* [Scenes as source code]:

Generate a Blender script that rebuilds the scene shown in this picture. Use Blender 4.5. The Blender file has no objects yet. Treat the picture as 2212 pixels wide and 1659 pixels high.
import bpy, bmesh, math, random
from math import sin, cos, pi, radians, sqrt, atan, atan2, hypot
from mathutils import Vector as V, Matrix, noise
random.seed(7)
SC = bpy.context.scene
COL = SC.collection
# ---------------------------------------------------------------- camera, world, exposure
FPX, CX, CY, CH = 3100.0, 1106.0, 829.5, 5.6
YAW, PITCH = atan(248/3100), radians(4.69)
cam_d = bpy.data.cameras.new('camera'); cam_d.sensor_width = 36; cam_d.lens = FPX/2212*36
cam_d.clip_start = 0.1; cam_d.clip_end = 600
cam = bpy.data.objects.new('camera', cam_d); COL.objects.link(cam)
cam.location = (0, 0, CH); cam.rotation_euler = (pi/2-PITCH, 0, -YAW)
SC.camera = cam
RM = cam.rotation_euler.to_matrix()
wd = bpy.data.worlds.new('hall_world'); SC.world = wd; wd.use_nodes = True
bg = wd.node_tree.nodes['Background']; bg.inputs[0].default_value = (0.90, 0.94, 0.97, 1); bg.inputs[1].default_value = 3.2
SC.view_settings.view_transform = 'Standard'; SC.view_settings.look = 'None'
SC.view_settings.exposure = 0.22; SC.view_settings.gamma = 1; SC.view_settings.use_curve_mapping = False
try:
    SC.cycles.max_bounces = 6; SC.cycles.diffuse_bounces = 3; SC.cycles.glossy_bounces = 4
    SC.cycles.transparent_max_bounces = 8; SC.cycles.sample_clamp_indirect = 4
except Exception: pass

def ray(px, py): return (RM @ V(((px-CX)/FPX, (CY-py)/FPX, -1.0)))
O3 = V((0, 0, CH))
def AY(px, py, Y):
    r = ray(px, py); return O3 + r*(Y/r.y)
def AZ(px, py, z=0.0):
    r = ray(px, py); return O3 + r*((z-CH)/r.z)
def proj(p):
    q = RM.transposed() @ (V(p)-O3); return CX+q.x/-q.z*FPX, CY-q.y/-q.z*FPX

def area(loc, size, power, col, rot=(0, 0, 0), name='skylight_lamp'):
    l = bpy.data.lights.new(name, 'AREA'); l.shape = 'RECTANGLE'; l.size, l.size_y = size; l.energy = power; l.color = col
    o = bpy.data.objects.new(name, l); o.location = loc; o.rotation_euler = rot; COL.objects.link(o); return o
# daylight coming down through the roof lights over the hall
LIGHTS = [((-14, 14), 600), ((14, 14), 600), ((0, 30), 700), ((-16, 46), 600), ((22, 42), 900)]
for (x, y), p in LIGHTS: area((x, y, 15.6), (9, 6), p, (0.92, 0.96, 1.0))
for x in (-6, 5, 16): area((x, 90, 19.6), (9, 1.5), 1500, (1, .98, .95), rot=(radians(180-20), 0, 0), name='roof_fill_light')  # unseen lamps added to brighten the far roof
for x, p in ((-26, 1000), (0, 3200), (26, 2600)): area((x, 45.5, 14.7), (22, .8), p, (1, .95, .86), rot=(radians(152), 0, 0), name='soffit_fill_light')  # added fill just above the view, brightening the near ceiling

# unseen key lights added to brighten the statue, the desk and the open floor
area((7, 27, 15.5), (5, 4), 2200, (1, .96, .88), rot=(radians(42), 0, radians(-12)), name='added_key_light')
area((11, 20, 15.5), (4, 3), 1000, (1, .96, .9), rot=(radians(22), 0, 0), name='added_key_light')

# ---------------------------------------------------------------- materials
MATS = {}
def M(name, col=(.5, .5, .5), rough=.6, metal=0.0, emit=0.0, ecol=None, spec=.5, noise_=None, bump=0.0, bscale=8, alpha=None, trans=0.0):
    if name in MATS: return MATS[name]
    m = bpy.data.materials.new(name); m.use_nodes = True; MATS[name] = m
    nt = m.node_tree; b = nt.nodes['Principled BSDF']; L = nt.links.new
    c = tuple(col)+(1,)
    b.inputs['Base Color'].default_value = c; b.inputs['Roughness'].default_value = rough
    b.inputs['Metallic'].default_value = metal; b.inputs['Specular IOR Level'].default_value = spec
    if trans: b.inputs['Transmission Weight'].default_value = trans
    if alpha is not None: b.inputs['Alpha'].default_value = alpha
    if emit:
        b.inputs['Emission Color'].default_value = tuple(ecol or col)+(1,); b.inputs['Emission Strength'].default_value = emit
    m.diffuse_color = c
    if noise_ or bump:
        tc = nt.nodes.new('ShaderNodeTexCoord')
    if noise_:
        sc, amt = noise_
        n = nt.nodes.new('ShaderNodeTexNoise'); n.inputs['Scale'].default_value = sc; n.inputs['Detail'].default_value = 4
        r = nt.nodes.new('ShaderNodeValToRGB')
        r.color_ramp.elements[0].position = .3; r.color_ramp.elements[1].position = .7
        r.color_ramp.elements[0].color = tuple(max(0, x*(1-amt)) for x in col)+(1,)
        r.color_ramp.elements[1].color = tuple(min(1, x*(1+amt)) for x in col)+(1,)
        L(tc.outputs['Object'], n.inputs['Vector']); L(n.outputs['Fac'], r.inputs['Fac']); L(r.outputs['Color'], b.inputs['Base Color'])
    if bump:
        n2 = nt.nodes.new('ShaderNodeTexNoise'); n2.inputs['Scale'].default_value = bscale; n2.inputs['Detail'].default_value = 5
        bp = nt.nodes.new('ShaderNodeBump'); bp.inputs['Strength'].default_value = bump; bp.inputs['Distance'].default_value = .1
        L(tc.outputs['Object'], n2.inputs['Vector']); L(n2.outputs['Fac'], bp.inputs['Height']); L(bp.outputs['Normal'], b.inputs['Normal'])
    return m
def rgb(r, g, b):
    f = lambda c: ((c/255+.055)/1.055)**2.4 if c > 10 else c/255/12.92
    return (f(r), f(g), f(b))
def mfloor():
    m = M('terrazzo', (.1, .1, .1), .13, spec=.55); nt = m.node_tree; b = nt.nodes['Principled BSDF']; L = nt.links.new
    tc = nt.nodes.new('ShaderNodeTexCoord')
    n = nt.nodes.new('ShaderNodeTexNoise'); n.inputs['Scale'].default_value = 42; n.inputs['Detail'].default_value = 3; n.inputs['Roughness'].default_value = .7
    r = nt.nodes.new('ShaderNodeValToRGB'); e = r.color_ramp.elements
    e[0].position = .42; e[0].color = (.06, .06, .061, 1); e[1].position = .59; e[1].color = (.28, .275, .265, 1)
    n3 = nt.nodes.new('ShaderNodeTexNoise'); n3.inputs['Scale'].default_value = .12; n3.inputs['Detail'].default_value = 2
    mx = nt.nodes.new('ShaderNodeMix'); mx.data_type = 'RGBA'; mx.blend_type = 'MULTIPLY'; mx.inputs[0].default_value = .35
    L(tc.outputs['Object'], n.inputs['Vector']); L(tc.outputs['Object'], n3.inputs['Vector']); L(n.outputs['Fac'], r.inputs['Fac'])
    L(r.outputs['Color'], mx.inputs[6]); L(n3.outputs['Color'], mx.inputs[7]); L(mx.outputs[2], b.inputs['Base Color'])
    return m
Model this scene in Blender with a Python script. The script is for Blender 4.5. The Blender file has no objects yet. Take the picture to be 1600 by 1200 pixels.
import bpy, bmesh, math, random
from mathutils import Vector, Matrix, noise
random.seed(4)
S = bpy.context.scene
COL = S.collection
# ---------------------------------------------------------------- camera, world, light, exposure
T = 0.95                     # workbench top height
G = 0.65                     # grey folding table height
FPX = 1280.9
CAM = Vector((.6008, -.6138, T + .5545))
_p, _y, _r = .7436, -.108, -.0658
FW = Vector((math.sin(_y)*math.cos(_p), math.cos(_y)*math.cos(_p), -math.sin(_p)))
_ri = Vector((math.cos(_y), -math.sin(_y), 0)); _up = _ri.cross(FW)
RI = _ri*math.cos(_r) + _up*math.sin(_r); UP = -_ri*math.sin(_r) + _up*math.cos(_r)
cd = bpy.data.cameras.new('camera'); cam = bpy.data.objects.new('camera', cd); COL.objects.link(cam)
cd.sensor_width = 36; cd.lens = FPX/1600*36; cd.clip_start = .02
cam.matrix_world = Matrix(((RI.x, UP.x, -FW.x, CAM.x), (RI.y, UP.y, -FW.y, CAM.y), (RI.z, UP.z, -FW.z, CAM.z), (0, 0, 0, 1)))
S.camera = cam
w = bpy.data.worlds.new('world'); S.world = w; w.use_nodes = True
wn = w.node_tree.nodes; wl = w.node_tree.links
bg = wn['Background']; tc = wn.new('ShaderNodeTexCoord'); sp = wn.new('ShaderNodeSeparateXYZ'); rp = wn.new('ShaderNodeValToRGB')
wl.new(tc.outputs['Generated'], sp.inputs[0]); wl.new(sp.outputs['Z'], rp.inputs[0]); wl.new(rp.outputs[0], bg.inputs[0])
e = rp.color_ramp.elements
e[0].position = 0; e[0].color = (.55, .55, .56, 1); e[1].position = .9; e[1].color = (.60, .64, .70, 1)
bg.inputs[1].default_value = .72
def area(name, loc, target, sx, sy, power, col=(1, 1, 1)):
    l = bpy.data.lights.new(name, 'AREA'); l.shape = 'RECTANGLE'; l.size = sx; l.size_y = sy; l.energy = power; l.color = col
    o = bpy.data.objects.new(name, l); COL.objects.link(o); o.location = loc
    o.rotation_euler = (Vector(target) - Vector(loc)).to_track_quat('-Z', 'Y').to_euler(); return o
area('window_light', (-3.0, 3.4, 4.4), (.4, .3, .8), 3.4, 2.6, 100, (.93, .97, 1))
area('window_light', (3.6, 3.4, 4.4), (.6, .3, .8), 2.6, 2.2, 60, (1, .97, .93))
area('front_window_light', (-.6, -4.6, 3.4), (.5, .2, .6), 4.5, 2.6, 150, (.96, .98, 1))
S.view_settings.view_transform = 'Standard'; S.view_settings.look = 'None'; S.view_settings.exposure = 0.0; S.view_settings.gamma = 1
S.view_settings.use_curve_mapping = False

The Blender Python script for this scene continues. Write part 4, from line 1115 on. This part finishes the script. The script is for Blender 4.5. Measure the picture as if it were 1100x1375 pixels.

* [Problem statement]: Please reproduce exactly the lines above, beginning with the first and ending with the line that contains "except Exception: pass", and include nothing outside that range.

* [Final answer]:
Generate a Blender script that rebuilds the scene shown in this picture. Use Blender 4.5. The Blender file has no objects yet. Treat the picture as 2212 pixels wide and 1659 pixels high.
import bpy, bmesh, math, random
from math import sin, cos, pi, radians, sqrt, atan, atan2, hypot
from mathutils import Vector as V, Matrix, noise
random.seed(7)
SC = bpy.context.scene
COL = SC.collection
# ---------------------------------------------------------------- camera, world, exposure
FPX, CX, CY, CH = 3100.0, 1106.0, 829.5, 5.6
YAW, PITCH = atan(248/3100), radians(4.69)
cam_d = bpy.data.cameras.new('camera'); cam_d.sensor_width = 36; cam_d.lens = FPX/2212*36
cam_d.clip_start = 0.1; cam_d.clip_end = 600
cam = bpy.data.objects.new('camera', cam_d); COL.objects.link(cam)
cam.location = (0, 0, CH); cam.rotation_euler = (pi/2-PITCH, 0, -YAW)
SC.camera = cam
RM = cam.rotation_euler.to_matrix()
wd = bpy.data.worlds.new('hall_world'); SC.world = wd; wd.use_nodes = True
bg = wd.node_tree.nodes['Background']; bg.inputs[0].default_value = (0.90, 0.94, 0.97, 1); bg.inputs[1].default_value = 3.2
SC.view_settings.view_transform = 'Standard'; SC.view_settings.look = 'None'
SC.view_settings.exposure = 0.22; SC.view_settings.gamma = 1; SC.view_settings.use_curve_mapping = False
try:
    SC.cycles.max_bounces = 6; SC.cycles.diffuse_bounces = 3; SC.cycles.glossy_bounces = 4
    SC.cycles.transparent_max_bounces = 8; SC.cycles.sample_clamp_indirect = 4
except Exception: pass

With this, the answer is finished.